Wednesday, September 15, 2010

TFT Adventure: The Sewers Of Redpoint

I've posted several reviews of the Legends of the Ancient World (LotAW) adventures, published by Dark City Games. Some, like The Dark Vale, have been very appealing, both from an aesthetic and practical point of view. Aesthetic, in that my tastes run towards minimalism, both in art and in roleplaying accessory design. Practical, in that all of the LotAW adventures are created for pre-programmed play, thus theoretically minimizing the required preparation time, and permitting small group and solitary play.

The Sewers of Redpoint is yet another adventure in the LotAW adventure line. LotAW, for those of you who may be unfamiliar with it, is a retroclone of an earlier, and now out-of-print game system know as The Fantasy Trip. The Sewers of Redpoint is a pre-programmed adventure, similar to the Microquests published for TFT, and includes a handy, coded map, that allows the referee to graphically follow the player's progress through the adventure.

The hook for the adventure is straight-forward. The child-avatar of the Church of the Sun-God has been kidnapped by cultists.

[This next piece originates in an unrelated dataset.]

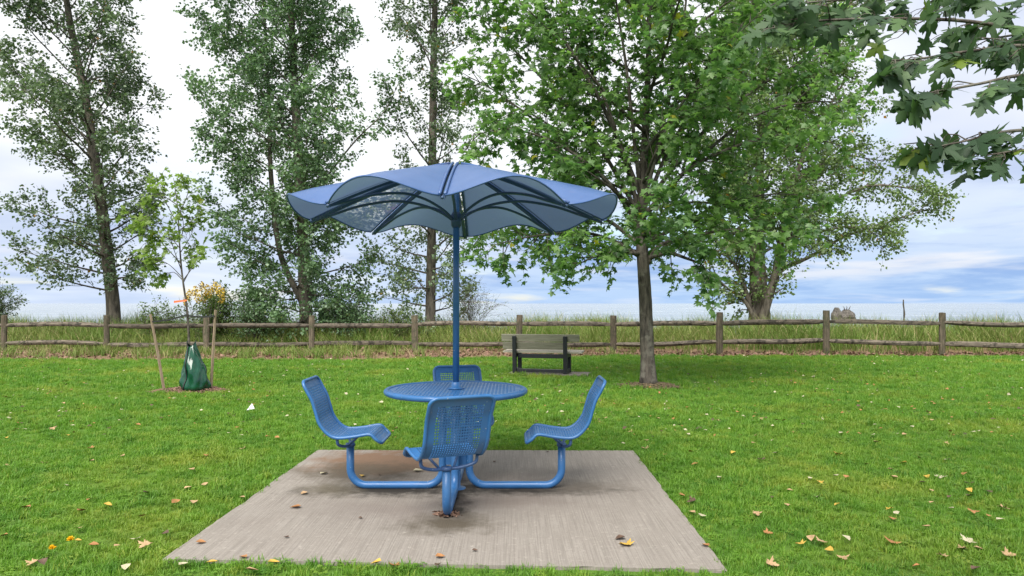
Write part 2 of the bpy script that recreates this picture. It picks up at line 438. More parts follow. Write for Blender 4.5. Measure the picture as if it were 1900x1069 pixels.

The players descend into the Sewers of Redpoint to save the child-avatar, before he is sacrificed to an eldritch evil in some hideous ceremony.

Like the other adventures in the LotAW line, this is a 32 page pre-programmed adventure: the players move from paragraph to paragraph within the adventure, making choices along the way that lead them in different directions within the sewers. And like most pre-programmed adventures, there is little room for deviation from the programmed script.

Of all of the LotAW adventures, this is my second favorite, after The Dark Vale. Any adventure, like The Sewers of Redpoint, that includes cultists, black ceremonies intended to raise eldritch evils, and multiple plot-lines, is a winner in my books. I also like the handy referee's map at the back of the adventure, which militates against one of the weaknesses of this format: the difficulty in advance preparation by the referee, given the structure of a pre-programmed adventure.

What the LotAW adventures suffer from most is the price. At $12.95, this is expensive, notwithstanding the addition of a playing board and counters. To compare, some are purchasing the new 4E Red Box at for $13, and that comes in a sturdy box with a greater variety of accessories. And Raggi's Hammer of the God, for the Lamentations Of The Flame Princess Weird Fantasy Roleplaying game, which has garnered early, favorable reviews, is priced at $10.

I can recommend The Sewers of Redpoint adventure to those of you who enjoy the LotAW game system, and don't mind paying a little extra for a related adventure.


Narmer said...

I'm enjoying your series of reviews of these projects. Thanks.

A Paladin In Citadel said...

Happy to oblige!

Nick Gauthier said...

Remember that the rules for this game (and Ancient West and Time and Space) are free. That cuts down on the cost.

I should add, in the spirit of disclosure, that I sold an adventure to the company. It's not out yet, but it is called Upon The Wind.